→ Task directions:
Pictures are not part of the copy. Retype the lines from the first one through the line that contains "0.006).build('foot', M_gloss, PR)".
#### Data block ####
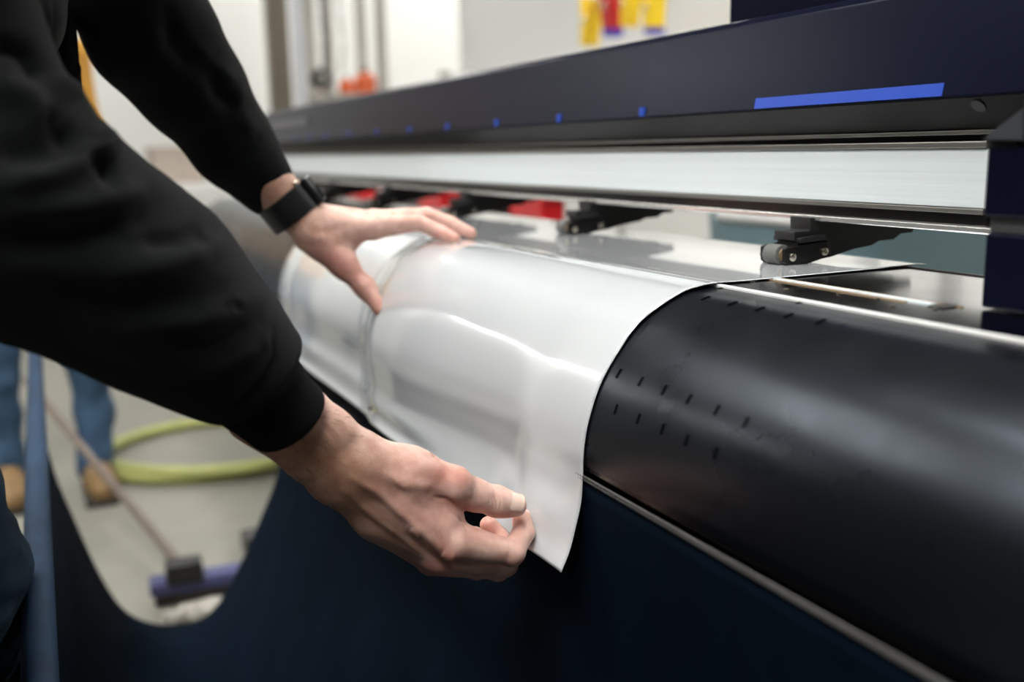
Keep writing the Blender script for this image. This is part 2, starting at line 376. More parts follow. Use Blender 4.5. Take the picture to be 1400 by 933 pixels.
# platen
ZP = -0.1205
MB().box(0.536, 0.752, YN, 3.05, ZP-0.012, ZP, 0.0008).build('platen', M_plate, PR)
MB().box(0.5295, 0.5355, YN, 3.05, ZP-0.008, ZP+0.0006, 0.0008).build('platen_edge_trim', M_white, PR)
MB().box(0.752, 0.757, YN, 3.05, ZP-0.012, ZP+0.0012, 0.0008).build('platen_rear_trim', M_trim, PR)
g1 = 2.9
MB().box(0.5860, 0.5895, 0.545, g1, ZP-0.001, ZP+0.0008, 0.0003).build('cutting_strip', M_brass, PR)
MB().box(0.5990, 0.6030, 0.505, g1, ZP-0.001, ZP+0.0008, 0.0003).build('cutting_strip', M_brass, PR)
for k in range(18):
    MB().box(0.5905, 0.5980, 0.525+k*0.075, 0.525+k*0.075+0.0730, ZP-0.001, ZP+0.0013, 0.0002).build('groove_segment', M_alu, PR)
MB().box(0.5850, 0.6040, 0.508, 0.522, ZP-0.001, ZP+0.0008, 0.0003).build('groove_end_cap', M_gloss, PR)
for x, y in ((1075, 396), (1147, 403), (1200, 409), (1219, 419), (1278, 423), (1028, 386)):
    p = onZ(x, y, ZP)
    MB().cyl((p[0], p[1], ZP-0.001), (p[0], p[1], ZP+0.0008), 0.0022, seg=12).build('platen_screw', M_screw, PR)
MB().prism([(0.54, ZP-0.013), (0.78, ZP-0.013), (0.78, -0.36), (0.44, -0.36), (0.44, -0.25)], 0.05, 2.98, 0.004).build('bed_body', M_black, PR)
for y in (0.35, 2.7):
    MB().box(0.55, 0.63, y, y+0.08, -H, -0.34, 0.004).build('leg', M_gloss, PR)
    MB().box(0.44, 0.90, y-0.01, y+0.09, -H, -H+0.06, 0.006).build('foot', M_gloss, PR)

# curved apron
def crom(P, m=12):
    P = [np.array(p, float) for p in P]; P = [2*P[0]-P[1]]+P+[2*P[-1]-P[-2]]; out = []
    for i in range(1, len(P)-2):
        for t in np.linspace(0, 1, m, endpoint=False):
            a, b_, c, d = P[i-1], P[i], P[i+1], P[i+2]
            out.append(0.5*((2*b_)+(c-a)*t+(2*a-5*b_+4*c-d)*t*t+(3*b_-a-3*c+d)*t**3))
    out.append(P[-2]); return np.array(out)
AP = crom([(0.5300, -0.1222), (0.512, -0.1236), (0.491, -0.1275), (0.454, -0.1465), (0.430, -0.171), (0.412, -0.198), (0.401, -0.228), (0.3970, -0.252), (0.3972, -0.264)], 8)
def perp2(P):
    t = np.gradient(P, axis=0); t /= np.linalg.norm(t, axis=1)[:, None]; return np.stack([t[:, 1], -t[:, 0]], 1)   # outward (towards -x, +z)
NP = perp2(AP)
if NP[len(NP)//2][0] > 0: NP = -NP
inner = AP-NP*0.002
MB().prism([tuple(p) for p in AP]+[tuple(p) for p in inner[::-1]], YN, 3.0).build('apron', M_apron, PR, smooth=True)
MB().prism([tuple(p) for p in inner]+[(0.46, -0.264), (0.53, -0.15)], 2.985, 2.998).build('apron_end_plate', M_gloss, PR)
MB().box(0.3985, 0.420, YN, 3.0, -0.269, -0.262, 0.001).build('apron_hem', M_gloss, PR)
def hit_apron(px, py):
    r = ray(px, py); k = AP[:, 0]/r[0]; dz = k*r[2]-AP[:, 1]
    c = [i for i in range(len(dz)-1) if dz[i]*dz[i+1] <= 0]
    if not c: return None
    i = c[-1]; t = dz[i]/(dz[i]-dz[i+1]); p = AP[i]+(AP[i+1]-AP[i])*t
    tg = AP[i+1]-AP[i]; return p, float(r[1]*p[0]/r[0]), tg/np.linalg.norm(tg), NP[i]
SL = [(905, 402), (965, 408), (1002, 415), (1039, 423), (1078, 432), (1122, 440), (988, 394), (1022, 400), (1058, 406), (1095, 414), (1140, 421),
      (846, 511), (876, 522), (908, 534), (942, 546), (980, 561), (1020, 578), (815, 547), (842, 560), (873, 573), (906, 587), (939, 602), (978, 620)]
def slot(p, y, t, n):
    b = MB(); a = p-t*0.0042; c = p+t*0.0042
    o0, o1 = n*0.0004, -n*0.0015
    b.prism([tuple(a+o0), tuple(c+o0), tuple(c+o1), tuple(a+o1)], y-0.0011, y+0.0011)
    b.build('vent_slot_shade', mslot, PR)  # solid near-black strip, the shade inside the slot is put into its colour
    for s in (-1, 1):
        e = MB(); e.prism([tuple(a+n*.0006), tuple(c+n*.0006), tuple(c+o1), tuple(a+o1)], y+s*0.0013-.00018, y+s*0.0013+.00018)
        e.build('slot_rim', M_apron, PR)
mslot = mat('slot shadow gap', (0.001, 0.001, 0.001), 0.9, spec=0.0)
for q in SL:
    h = hit_apron(*q)
    if h: slot(*h)
# beaded cord along the cloth's top edge
CY0, CY1 = YN, 2.9
cb = MB(); n = 420
MB().cyl((0.3962, CY0, -0.2740), (0.3962, CY1, -0.2740), 0.0016, seg=8).build('edge_cord', M_cord, PR, smooth=True)
bd = bmesh.new(); bmesh.ops.create_icosphere(bd, subdivisions=1, radius=0.0015)
bv = np.array([v.co[:] for v in bd.verts]); bf = [[v.index for v in f.verts] for f in bd.faces]; bd.free()
V, Fc = [], []
for k in range(560):
    y = 0.25+k*0.0036
    for dz in (-0.2727, -0.2752):
        o0 = len(V); V += (bv*np.array([1, 1.0, 0.8])+np.array([0.3948, y, dz])).tolist(); Fc += [[i+o0 for i in f] for f in bf]
tag(mk('cord_beads', V, Fc, M_cord, PR), kind='stuff')

# pinch roller arms
def pinch_arm():
    y0, y1 = 0.765, 0.800
    def XZ(px, py, y=y0): p = onY(px, py, y); return (float(p[0]), float(p[2]))
    cent = XZ(1078, 350)
    r = empty('pinch_roller_arm', (cent[0], 0.78, cent[1])); r.parent = PR; r.location = ORG[r.name]-ORG[PR.name]
    body = [XZ(*p) for p in ((1094, 362), (1094, 332), (1090, 330), (1090, 318), (1112, 316), (1112, 298), (1180, 298), (1256, 305), (1252, 318), (1236, 320), (1226, 328), (1206, 330), (1196, 336), (1172, 341), (1140, 352))]
    MB().prism(body, y0+0.004, y0+0.034, 0.0006).build('arm_body', M_black, r)
    plate = [XZ(*p) for p in ((1073, 360), (1073, 341), (1080, 338), (1132, 329), (1136, 350), (1090, 366), (1080, 366))]
    MB().prism(plate, y0, y0+0.004, 0.0006).build('fork_plate', M_gloss, r)
    MB().prism(plate, y1-0.002, y1+0.002, 0.0006).build('fork_plate', M_gloss, r)
    cap = [XZ(*p) for p in ((1092, 332), (1092, 326), (1128, 320), (1130, 328))]
    MB().prism(cap, y0-0.002, y1+0.003, 0.0008).build('arm_cap', M_black, r)
    c = XZ(1077, 351); rr = 0.0100; cz = -0.1188+rr
    MB().cyl((c[0], y0+0.007, cz), (c[0], y0+0.027, cz), rr, seg=32, bev=0.001).build('roller', M_rub, r, smooth=True)
    MB().cyl((c[0], y0+0.0045, cz), (c[0], y0+0.0068, cz), 0.0062, seg=24).build('roller_hub', M_brass, r, smooth=True)
    for q in ((1082, 352), (1126, 344)):
        s = XZ(*q); sm = MB().cyl((s[0], y0-0.003, s[1]), (s[0], y0+0.001, s[1]), 0.0040, seg=20, bev=0.0008)
        sm.cyl((s[0], y0-0.0034, s[1]), (s[0], y0-0.0025, s[1]), 0.0017, seg=6).build('screw', M_screw, r, smooth=True)
    s = XZ(1082, 352); MB().cyl((s[0]-.002, y1+0.001, s[1]), (s[0]-.002, y1+0.007, s[1]), 0.0035, seg=16, bev=0.0006).build('screw', M_screw, r, smooth=True)
    return r
arm0 = pinch_arm()
for k in range(1, 6): copy_tree(arm0, PR, (0, 0.44*k, 0))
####
→ Exercise solution:
Keep writing the Blender script for this image. This is part 2, starting at line 376. More parts follow. Use Blender 4.5. Take the picture to be 1400 by 933 pixels.
# platen
ZP = -0.1205
MB().box(0.536, 0.752, YN, 3.05, ZP-0.012, ZP, 0.0008).build('platen', M_plate, PR)
MB().box(0.5295, 0.5355, YN, 3.05, ZP-0.008, ZP+0.0006, 0.0008).build('platen_edge_trim', M_white, PR)
MB().box(0.752, 0.757, YN, 3.05, ZP-0.012, ZP+0.0012, 0.0008).build('platen_rear_trim', M_trim, PR)
g1 = 2.9
MB().box(0.5860, 0.5895, 0.545, g1, ZP-0.001, ZP+0.0008, 0.0003).build('cutting_strip', M_brass, PR)
MB().box(0.5990, 0.6030, 0.505, g1, ZP-0.001, ZP+0.0008, 0.0003).build('cutting_strip', M_brass, PR)
for k in range(18):
    MB().box(0.5905, 0.5980, 0.525+k*0.075, 0.525+k*0.075+0.0730, ZP-0.001, ZP+0.0013, 0.0002).build('groove_segment', M_alu, PR)
MB().box(0.5850, 0.6040, 0.508, 0.522, ZP-0.001, ZP+0.0008, 0.0003).build('groove_end_cap', M_gloss, PR)
for x, y in ((1075, 396), (1147, 403), (1200, 409), (1219, 419), (1278, 423), (1028, 386)):
    p = onZ(x, y, ZP)
    MB().cyl((p[0], p[1], ZP-0.001), (p[0], p[1], ZP+0.0008), 0.0022, seg=12).build('platen_screw', M_screw, PR)
MB().prism([(0.54, ZP-0.013), (0.78, ZP-0.013), (0.78, -0.36), (0.44, -0.36), (0.44, -0.25)], 0.05, 2.98, 0.004).build('bed_body', M_black, PR)
for y in (0.35, 2.7):
    MB().box(0.55, 0.63, y, y+0.08, -H, -0.34, 0.004).build('leg', M_gloss, PR)
    MB().box(0.44, 0.90, y-0.01, y+0.09, -H, -H+0.06, 0.006).build('foot', M_gloss, PR)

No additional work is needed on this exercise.